The world of digital advertising can be a mystifying, murky place for the unaware.
There’s always some new technique, or technology, or phrase to get a handle on, and even the most basic practices are fraught. Scandals crop up regularly. Are you really reaching the audience you need to reach? How much money are you wasting.
So when I came across one of the aforesaid new phrases in a recent AdExchanger report, it caught my eye and stopped to read the story.
Some business practices on the internet may not be against the law, the story said, but at the same time they undermine consumer choice. And there’s a new name for this practice—dark patterns.
Dark patterns, according to AdExchanger, are any user interface features that impede consumer decision making. They include difficult subscription cancellation processes, click-to-close buttons that are maddeningly hard to see, tricks like opt-in buttons that are more attractive than the corresponding opt-out option, and dishonest pricing models.
Like many internet “innovations,” such as the cheesy click-bait advertising at the bottom of every story, rise in popularity until brands realize the hit their reputations take as a result.
And in an era where privacy concerns are paramount, regulatory advocates and agencies are tasking note and weighing action.
For the moment, according to AdExchanger, the focus remains on self-regulation. But that approach most of the time yields little real reform.
For the Federal Trade Commission to bring a case, a dark patterns allegation has to qualify under the FTC’s definition of “unfair or deceptive” under Section 5 of the FTC Act. And the challenge is determining to what extent dark patterns overlap with illegal business practices specifically defined as “unfair or deceptive.”
The most common example of dark patterns is automatic subscription renewals, when customers are billed cyclically without their knowledge or consent.

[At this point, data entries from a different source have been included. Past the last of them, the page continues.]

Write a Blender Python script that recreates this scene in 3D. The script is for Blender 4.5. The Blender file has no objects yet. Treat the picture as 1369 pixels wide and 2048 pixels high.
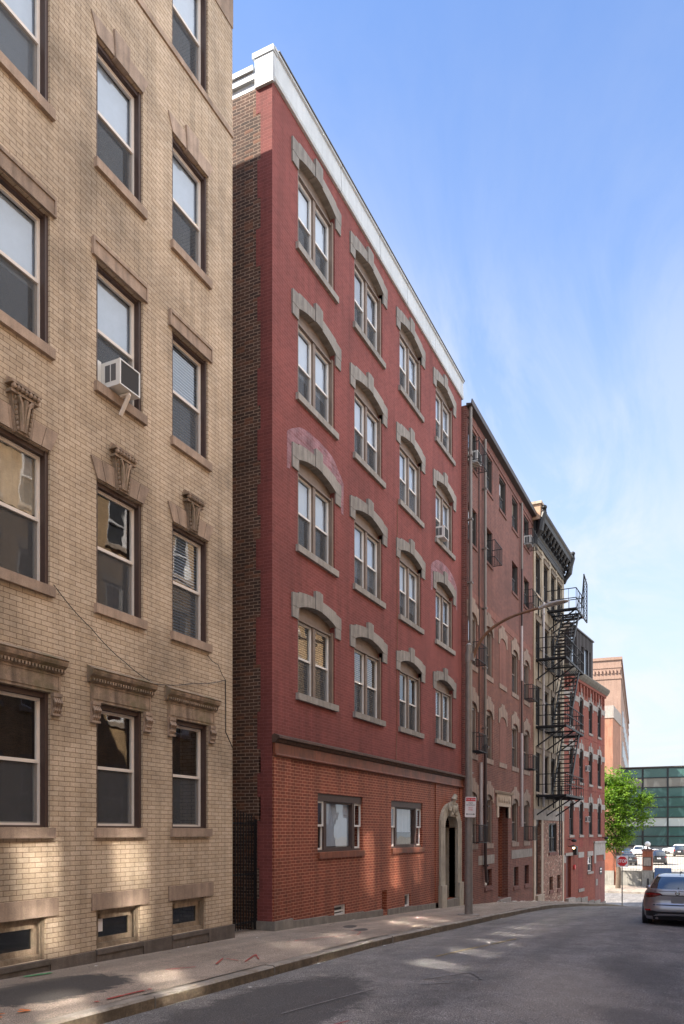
import bpy, bmesh, math, random
from mathutils import Vector, Matrix, noise as mnoise
R = math.radians
random.seed(11)
ZO = 1.7                                   # eye height; all heights below are given from the eye
scene = bpy.context.scene
COL = scene.collection

# ------------------------------------------------------------------ materials
def newmat(name):
    m = bpy.data.materials.new(name); m.use_nodes = True
    nt = m.node_tree
    return m, nt, nt.nodes['Principled BSDF']

def N(nt, typ, **k):
    n = nt.nodes.new(typ)
    for a, v in k.items():
        if a in n.inputs: n.inputs[a].default_value = v
        else: setattr(n, a, v)
    return n

def L(nt, a, b): nt.links.new(a, b)

def ramp(nt, src, stops):
    r = nt.nodes.new('ShaderNodeValToRGB')
    e = r.color_ramp.elements
    e[0].position, e[0].color = stops[0][0], c4(stops[0][1])
    e[1].position, e[1].color = stops[-1][0], c4(stops[-1][1])
    for p, c in stops[1:-1]:
        x = e.new(p); x.color = c4(c)
    L(nt, src, r.inputs[0])
    return r.outputs[0]

def c4(c):
    if isinstance(c, (int, float)): return (c, c, c, 1)
    return tuple(c) if len(c) == 4 else (*c, 1)

def mixc(nt, a, b, f, mode='MIX'):
    n = nt.nodes.new('ShaderNodeMix'); n.data_type = 'RGBA'; n.blend_type = mode
    for i, v in ((6, a), (7, b), (0, f)):
        if hasattr(v, 'is_linked'): L(nt, v, n.inputs[i])
        else: n.inputs[i].default_value = v if i == 0 else c4(v)
    return n.outputs[2]

def mapped(nt, coord='Object', scale=(1, 1, 1), loc=(0, 0, 0)):
    tc = N(nt, 'ShaderNodeTexCoord'); mp = N(nt, 'ShaderNodeMapping')
    mp.inputs['Scale'].default_value = scale; mp.inputs['Location'].default_value = loc
    L(nt, tc.outputs[coord], mp.inputs[0])
    return mp.outputs[0]

def noise(nt, vec, scale, detail=4, rough=.6, dist=0):
    n = N(nt, 'ShaderNodeTexNoise', Scale=scale, Detail=detail, Roughness=rough, Distortion=dist)
    L(nt, vec, n.inputs['Vector'])
    return n.outputs[0]

def bump(nt, h, strength=.3, dist=.01, normal=None):
    b = N(nt, 'ShaderNodeBump', Strength=strength, Distance=dist)
    L(nt, h, b.inputs['Height'])
    if normal is not None: L(nt, normal, b.inputs['Normal'])
    return b.outputs[0]

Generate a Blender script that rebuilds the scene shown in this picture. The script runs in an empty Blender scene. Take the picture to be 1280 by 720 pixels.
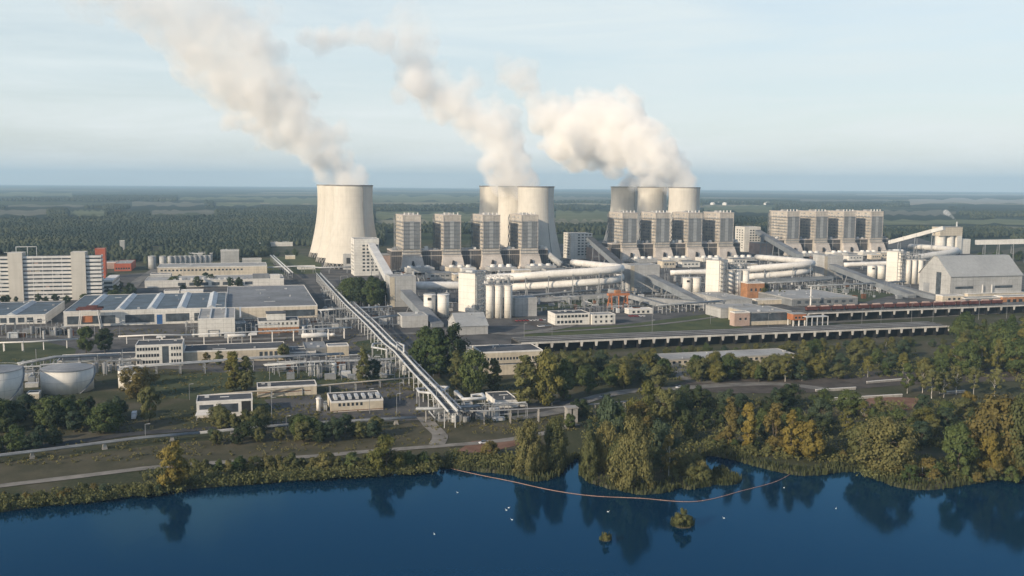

To protect consumers from illegal billing, Congress passed the Restore Online Shoppers’ Confidence Act (ROSCA) in 2010. It was designed specifically to protect against post-transaction charges. It’s actively enforced by the FTC.
Going forward, the FTC’s ability to apply ROSCA beyond subscription traps will expand efforts to combat dark patterns. For example, an “accept all cookies” button that appears brighter and more visually compelling than the “reject all” button could constitute a dark pattern against which enforcement might apply. And regulators are also scrutinizing “drip pricing,” when companies advertise one price but then add other fees that don’t show up until the very end of checkout.
Bottom line: Whether it’s deceptive advertising, or UX tricks, the online world still needs to clean up its act.